More worrisome has been the fact that over 40 percent of arms exports go to Asia (mostly China, Australia, South Korea, Taiwan and Japan). That is because there is a major arms race in East Asia as China continues to increase its defense budget (now the second largest on the planet and about a third the size of American spending). The Middle East (largely Israel and the Arab Gulf states) gets 17 percent, with Europe getting 21 percent, Africa seven percent and the Americas 12 percent. The United States represents about 30 percent of these sales but far less of the imports. While the percent increase imports increase is largest in Africa that continent comprises the smallest portion of imports. The Middle East and East Asia are the most worrisome,

Another factor in the sharp growth in arms exports was largely because, after 2001 global defense spending increased nearly 50 percent to over $1.8 trillion.
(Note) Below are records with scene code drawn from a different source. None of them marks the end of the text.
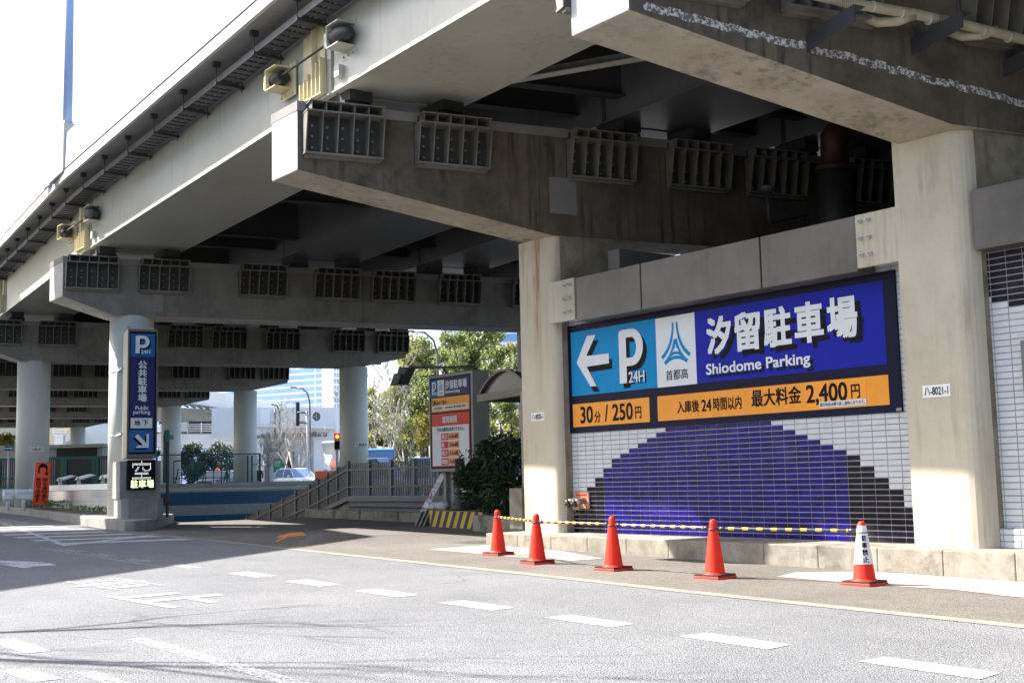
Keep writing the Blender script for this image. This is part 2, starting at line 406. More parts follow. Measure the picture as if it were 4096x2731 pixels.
# ================================================================ SETTING
EDGE = [(60, 9.45), (-5.6, 9.53), (-9.45, 9.62), (-13, 9.80), (-19.2, 10.03), (-23.3, 10.25), (-27, 10.33), (-29, 10.36)]
ISL = [(-33.46, 10.88), (-41.15, 12.0), (-49.14, 12.75), (-70, 15.2), (-110, 20.5)]
g = MB()
def gq(x0, x1, y0, y1): g.poly([(x0, y0, gz(x0)-.004), (x1, y0, gz(x1)-.004), (x1, y1, gz(x1)-.004), (x0, y1, gz(x0)-.004)])
for x0, x1 in ((-900, -110), (-110, -54.5), (-33, 60), (60, 500)): gq(x0, x1, -500, 700)
gq(-54.5, -45, -500, 13.5); gq(-54.5, -45, 28, 700); gq(-45, -33, -500, 13.5); gq(-45, -33, 20.5, 700)
g.build('ground', 'far_ground', kind='structure')
def sheet(name, pts, mat, h, kind='structure', brk=(60, -33)):
    b = MB(); b.poly([(x, y, gz(x)+h) for x, y in pts]); return b.build(name, mat, kind=kind)
b = MB(); L = EDGE+ISL
for (x0, y0), (x1, y1) in zip(L, L[1:]):
    b.poly([(x0, -60, gz(x0)+.004), (x0, y0, gz(x0)+.004), (x1, y1, gz(x1)+.004), (x1, -60, gz(x1)+.004)])
b.build('road', 'road_asphalt', kind='structure')
b = MB()
for (x0, y0), (x1, y1) in zip(EDGE, EDGE[1:]):
    f0, f1 = (13.02 if x0 > -18.9 else 18), (13.02 if x1 > -18.9 else 18)
    if f1 > f0: f0 = f1 if x0 < -18 else f0
    b.poly([(x0, y0, gz(x0)+.004), (x0, f0, gz(x0)+.004), (x1, f1, gz(x1)+.004), (x1, y1, gz(x1)+.004)])
b.poly([(-29, 10.36, gz(-29)+.004), (-33, 10.5, gz(-33)+.004), (-33, 18, gz(-33)+.004), (-29, 18, gz(-29)+.004)])
b.poly([(-18.4, 13.02, gz(-18.4)+.004), (-18.4, 20, gz(-18.4)+.004), (-19.2, 18, gz(-19.2)+.004), (-19.2, 13.02, gz(-19.2)+.004)])
b.build('pavement', 'apron_asphalt', kind='structure')
b = MB()
for (x0, y0), (x1, y1) in zip(EDGE, EDGE[1:]):
    b.poly([(x0, y0-.08, gz(x0)+.009), (x0, y0+.13, gz(x0)+.009), (x1, y1+.13, gz(x1)+.009), (x1, y1-.08, gz(x1)+.009)])
b.build('gutter', 'gutter_strip', kind='structure')
sheet('pavement_patch', [(-17.78, 11.66), (-17.9, 13.0), (-15.67, 12.85), (-13.88, 12.2), (-13.95, 11.64), (-15.5, 11.55)], 'pale_patch', .009)
sheet('pavement_patch', [(-10.07, 11.66), (-10.3, 12.3), (-9.66, 12.98), (-5.2, 12.98), (-5.2, 11.4), (-7.02, 11.56), (-7.7, 11.75), (-8.6, 11.6)], 'pale_patch', .009)
# ramp down to the parking
b = MB(); zf = gz(-33)
b.poly([(-33, 13.2, zf), (-33, 20.6, zf), (-36, 20.6, zf-.25), (-36, 13.2, zf-.25)]); b.poly([(-36, 13.2, zf-.25), (-36, 28, zf-.25), (-56, 28, -3.1), (-56, 13.2, -3.1)])
b.build('ramp', 'apron_asphalt', kind='structure')
# kerb ledge under the tiled wall
b = MB()
for i, x in enumerate([-17.95+.93*k for k in range(33)]):
    x1 = min(x+.925, 12.)
    b.prism([(x, 12.99, gz(x)-.1), (x1, 12.99, gz(x1)-.1), (x1, 14.6, gz(x1)-.1), (x, 14.6, gz(x)-.1)], 0, pts2=[(x, 13.0, .245), (x1, 13.0, .245), (x1, 14.6, .245), (x, 14.6, .245)])
b.build('kerb', 'kerb_concrete', bevel=.012, kind='structure')
# kerbed island with planting soil
nose = [(-29.02, 10.37), (-28.86, 10.55), (-28.95, 10.85), (-29.4, 11.2), (-30.5, 11.85), (-31.9, 12.6), (-33.3, 13.3)]
ring = [(-70, 15.2), (-49.14, 12.75), (-41.15, 12.0), (-36.2, 11.25), (-33.46, 10.88), (-31.6, 10.62)]+nose+[(-36, 13.5), (-70, 16.6)]
b = MB(); b.prism([(x, y, gz(x)-.15) for x, y in ring], 0, pts2=[(x, y, gz(x)+(.27 if x > -32 else .24)) for x, y in ring])
b.build('island', 'plinth_concrete', bevel=.03, kind='structure')
b = MB(); b.poly([(x, y, gz(x)+h) for x, y, h in ((-32.6, 11.25, .262), (-34.5, 12.5, .262), (-50, 13.3, .262), (-50, 13.05, .262), (-41, 12.2, .262), (-36, 11.5, .262))])
flat('soil', (.07, .06, .045), .95, .4, 9., bump=.6); b.build('soil', 'soil', kind='structure')
# ---- road markings
def marks(name, quads, mat, h=.009):
    b = MB()
    for q in quads: b.poly([(x, y, gz(x)+h) for x, y in q])
    return b.build(name, mat, kind='structure')
for k in range(10):
    x = -15.85+1.735*k
    marks('lane_dash', [[(x, 7.10), (x, 7.40), (x+.90, 7.38), (x+.94, 7.08)]], 'marking_white' if k else 'marking_mid')
for k in range(4):
    x = -18.0-1.735*k; marks('lane_dash', [[(x, 7.02), (x, 7.26), (x+.9, 7.28), (x+.94, 7.04)]], 'marking_faded')
st = []
for k in range(12):
    x = -24.94-1.62*k; yb = 7.6+.035*k*k*.6+.02*k; yt = 10.12 if k < 5 else 10.0+.13*(k-4)
    st.append([(x, yb), (x-.55, yb), (x-.05-.5+.6, yt), (x+.10+.6, yt)])
marks('hatch_marking', st, 'marking_white')
marks('hatch_outline', [[(-24.3, 7.5), (-24.6, 7.5), (-27.0, 10.16), (-26.5, 10.16)], [(-24.3, 7.5), (-24.3, 7.62), (-44, 11.0), (-44, 10.88)]], 'marking_white', .0095)
marks('turn_arrow', [[(-19.1, 5.30), (-20.7, 5.22), (-20.7, 5.40), (-19.1, 5.44)], [(-20.05, 4.85), (-20.05, 5.9), (-21.5, 5.32)], [(-20.3, 5.3), (-19.3, 5.45), (-19.3, 5.85), (-19.8, 5.9)]], 'marking_white')
marks('lane_line', [[(-24, 6.93), (-24, 7.02), (-17.7, 6.92), (-17.7, 6.83)]], 'marking_faded')
marks('lane_line', [[(-10.2, 3.68), (-10.2, 3.83), (40, 3.98), (40, 3.83)]], 'marking_faded')
marks('lane_dash', [[(-10.95, 2.78), (-10.95, 2.98), (-10.0, 3.0), (-10.0, 2.8)]], 'marking_white')
marks('lane_dash', [[(-9.25, 2.42), (-9.2, 2.6), (-8.6, 2.66), (-8.6, 2.46)]], 'marking_mid')
marks('lane_dash', [[(-8.75, 2.80), (-8.75, 2.93), (-8.0, 2.95), (-8.0, 2.82)]], 'marking_faded')
# worn lettering painted on the road, read across the lane
def roadtext(body, p0, ux, uy, w, h, mat, bold):
    v, f = glyphs(body, bold); ax, bx = min(p[0] for p in v), max(p[0] for p in v); ay, by = min(p[1] for p in v), max(p[1] for p in v)
    b = MB(); q = []
    for p in v:
        a, c = (p[0]-ax)/(bx-ax)*w, (p[1]-ay)/(by-ay)*h; x = p0[0]+ux[0]*a+uy[0]*c; y = p0[1]+ux[1]*a+uy[1]*c; q.append((x, y, gz(x)+.009+.0005*p[2]))
    b.add(q)
    for t in f: b.face(t)
    b.build('road_lettering', mat, kind='structure')
roadtext('止', (-13.95, 4.75), (.97, .06), (-.12, .99), 1.75, 1.0, 'marking_mid', .012)
roadtext('車', (-16.25, 4.85), (.97, .06), (-.12, .99), 1.75, .95, 'marking_faded', .012)
marks('ramp_arrow', [[(-22.0, 10.83), (-22.1, 10.95), (-24.0, 12.25), (-23.85, 12.0)], [(-23.3, 11.5), (-23.75, 12.45), (-25.1, 13.05), (-25.0, 12.7), (-24.2, 12.05)]], 'marking_orange')
rb = []
for k in range(13):
    a = k/12; x = -23.9+a*3.7; y = 12.75-a*2.5; rb.append([(x, y), (x-.16, y+.03), (x-.02, y+.22), (x+.14, y+.2)])
marks('rumble_strip', rb, 'marking_faded')
marks('lane_line', [[(-23.75, 12.9), (-23.8, 12.96), (-20.2, 15.9), (-20.1, 15.85)]], 'marking_faded')

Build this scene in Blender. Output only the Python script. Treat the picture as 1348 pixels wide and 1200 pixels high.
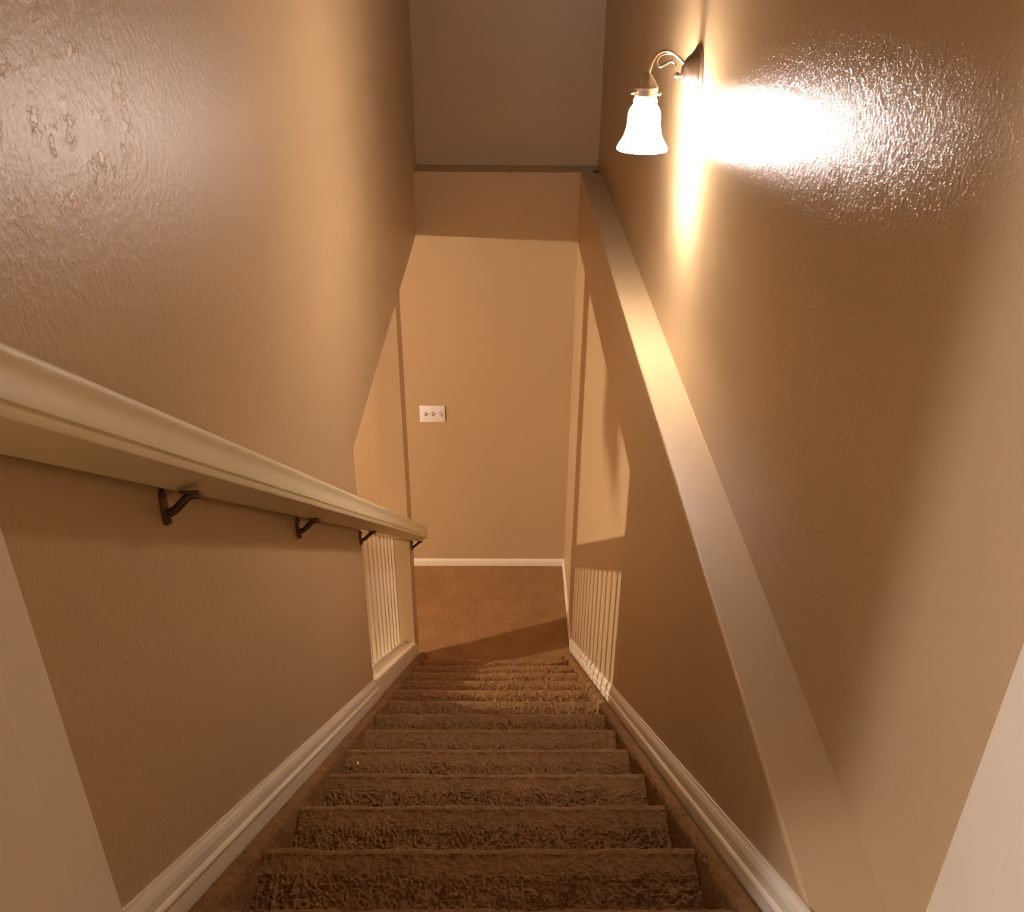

That's about 2.4 percent of global GDP. After the Cold War ended in 1991, defense spending declined for a few years to under a trillion dollars a year. But by the end of the 1990s it was on the rise again. The region with the greatest growth has been the Middle East, where spending has increased 62 percent in the last decade. The region with the lowest growth (six percent) was Western Europe. The 2008 recession led to global defense spending stalled at, or maybe even a little below, $1.8 trillion. But the spending growth resumed, slowly, but has stalled and even declined a bit during the last three years. China is making the most of that, especially since they will sell to anyone who can pay and are not deterred by demands for bribes and other off-book services.

Another troubling trend is the growing activity of China in the arms trade. This is because China sells a large amount of low-tech weapons (small arms, mines, armored vehicles and artillery) to anyone who can pay for it. More so than Russia, who is China’s main competitor, China ignores or works to get around embargoes and sanctions.